События на востоке, в России, были еще более тревожными для кайзера Германии Вильгельма II, чем поражения его армии на западе. Сделав ставку на большевиков и подписав с советским правительством Брестский мир, кайзер и его правительство рассчитывали, что, сняв с Восточного фронта все свои войска, Германия сможет всеми имеющимися силами если не сломить Антанту, то нанести ее войскам такое поражение, после которого им можно было продиктовать мир на своих условиях.
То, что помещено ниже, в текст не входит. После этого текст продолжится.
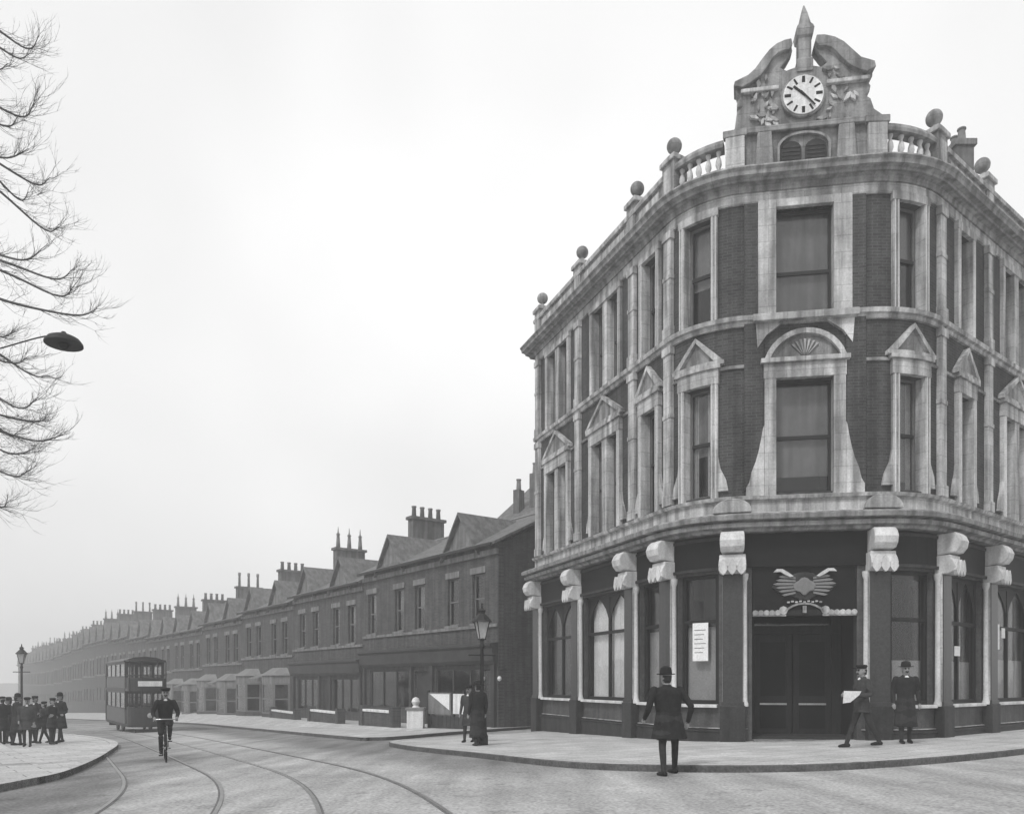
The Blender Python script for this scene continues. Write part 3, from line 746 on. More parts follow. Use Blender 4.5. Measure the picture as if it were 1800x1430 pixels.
# ---- clock gable: a big shaped block standing on the cornice
GD0, GD1 = -.36, -.02
def gpx(x, y): return ((x - 1413) / 67.5, 1.44 + (1197 - y) / 67.4)
outline = [(1281, 300), (1281, 218), (1296, 205), (1300, 176), (1308, 170), (1300, 168), (1300, 158), (1306, 152), (1300, 146), (1296, 133),
           (1318, 126), (1330, 116), (1342, 100), (1352, 85), (1366, 75), (1380, 70), (1392, 69), (1394, 80), (1386, 94), (1374, 108), (1384, 114), (1398, 110),
           (1428, 110), (1442, 114), (1452, 108), (1441, 94), (1432, 80), (1432, 68), (1446, 69), (1462, 75), (1478, 86), (1492, 102), (1506, 116), (1528, 124),
           (1527, 140), (1520, 150), (1524, 156), (1522, 166), (1516, 172), (1524, 178), (1530, 196), (1547, 208), (1548, 300)]
gable = bp(B().poly([gpx(*p) for p in outline], GD0, GD1), 'clock_gable', 'stone_dark', bevel=.025)
def gpiece(pts, o0, o1, name, material, **k): return bp(B().poly([gpx(*p) for p in pts], o0, o1), name, material, gable, **k)
# raised curved cornice arms
gpiece([(1294, 136), (1296, 128), (1318, 120), (1330, 110), (1342, 94), (1354, 80), (1366, 71), (1380, 66), (1391, 65), (1393, 74), (1388, 84), (1378, 84), (1368, 88), (1360, 95), (1350, 110), (1338, 124), (1322, 134), (1308, 140)], GD0 - .06, GD1 + .13, 'scroll_arm', 'stone_dark', bevel=.02)
gpiece([(1530, 130), (1528, 120), (1506, 111), (1492, 96), (1478, 81), (1463, 71), (1446, 65), (1433, 64), (1431, 74), (1437, 84), (1446, 84), (1456, 88), (1464, 95), (1475, 109), (1487, 122), (1503, 132), (1516, 137)], GD0 - .06, GD1 + .13, 'scroll_arm', 'stone_dark', bevel=.02)
# side piers and the mouldings across the gable
for a, b in ((1281, 1312), (1517, 1548)):
    gpiece([(a, 292), (a, 226), (b, 226), (b, 292)], GD1, GD1 + .16, 'gable_pier', 'stone', bevel=.02)
    gpiece([(a - 4, 226), (a - 4, 214), (b + 4, 214), (b + 4, 226)], GD1, GD1 + .18, 'pier_cap', 'stone_dark', bevel=.02)
for a, b in ((1330, 1362), (1466, 1500)):
    gpiece([(a, 288), (a + 4, 222), (b - 4, 222), (b, 288)], GD1, GD1 + .12, 'carved_pilaster', 'stone_dark', bevel=.03)
gpiece([(1314, 222), (1314, 212), (1516, 212), (1516, 222)], GD1, GD1 + .12, 'gable_moulding', 'stone_dark', bevel=.02)
gpiece([(1306, 150), (1306, 143), (1370, 143), (1370, 150)], GD1, GD1 + .12, 'gable_moulding', 'stone', bevel=.02)
gpiece([(1450, 150), (1450, 143), (1520, 143), (1520, 150)], GD1, GD1 + .12, 'gable_moulding', 'stone', bevel=.02)
for a, b in ((1374, 1409), (1415, 1451)):      # pair of dark round-headed louvre openings
    c = (a + b) / 2; r = (b - a) / 2
    gpiece([(a, 276), (b, 276)] + [(c + r * math.cos(math.pi * k / 8), 254 - 15 * math.sin(math.pi * k / 8)) for k in range(9)], GD1 - .01, GD1 + .012, 'louvre_opening', 'frame_dark')
    for k in range(4): gpiece([(a + 3, 272 - k * 7), (b - 3, 272 - k * 7), (b - 3, 269 - k * 7), (a + 3, 269 - k * 7)], GD1 + .012, GD1 + .03, 'louvre_slat', 'plinth')
arch = [(1368, 280), (1368, 250)] + [(1412.5 - 44.5 * math.cos(math.pi * k / 12), 250 - 24 * math.sin(math.pi * k / 12)) for k in range(1, 12)] + [(1457, 250), (1457, 280), (1453, 280), (1453, 250)] + [(1412.5 + 40 * math.cos(math.pi * k / 12), 250 - 20 * math.sin(math.pi * k / 12)) for k in range(1, 12)] + [(1372, 250), (1372, 280)]
gpiece(arch, GD1, GD1 + .08, 'arch_moulding', 'stone_dark')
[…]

Однако внутреннее неустройство в России и непрочность власти большевиков в первые месяцы их правления заставляло германские правящие круги держать на востоке сильную группировку своих войск, чтобы не допустить там правительственного переворота и прихода во власть людей, приверженных прежнему союзу с Антантой. Связавшись с большевиками, германские правящие круги не знали, как прервать эти связи без вреда для самой Германии. Политика советского правительства, решительно приступившего к ликвидации частной собственности, а потом и к физическому уничтожению всех собственников, как и отнятие земли у помещиков и раздача ее в руки крестьян, совершенно не укладывалась в рамки тех мировоззрений, которые веками складывались в правящем классе всех европейских стран. Капитализм победил феодальный строй, объявив частную собственность священной и неприкосновенной, и, расширив круг владельцев ее пользователей, новая общественно-политическая формация, с различными ее вариациями и подходами, утвердилась в большинстве стран земного шара. Большевики в России во главе с Лениным отказывались следовать этим старым догмам и начинали строить новое социалистическое общество на принципах коллективного присвоения средств производства, которые должны были со временем изменить характер производственных отношений и освободить граждан страны от всех видов социального угнетения. Провозглашались принципы, что все трудящиеся, после ликвидации частной собственности, должны были стать равноправными по отношению к средствам производства, что исключало эксплуатацию и изменяло классовую структуру общества. Ведущей и преобладающей формой собственности при социализме стала общенародная собственность, удельный вес которой в середине 1970-х гг. в СССР составлял около 90 %[571].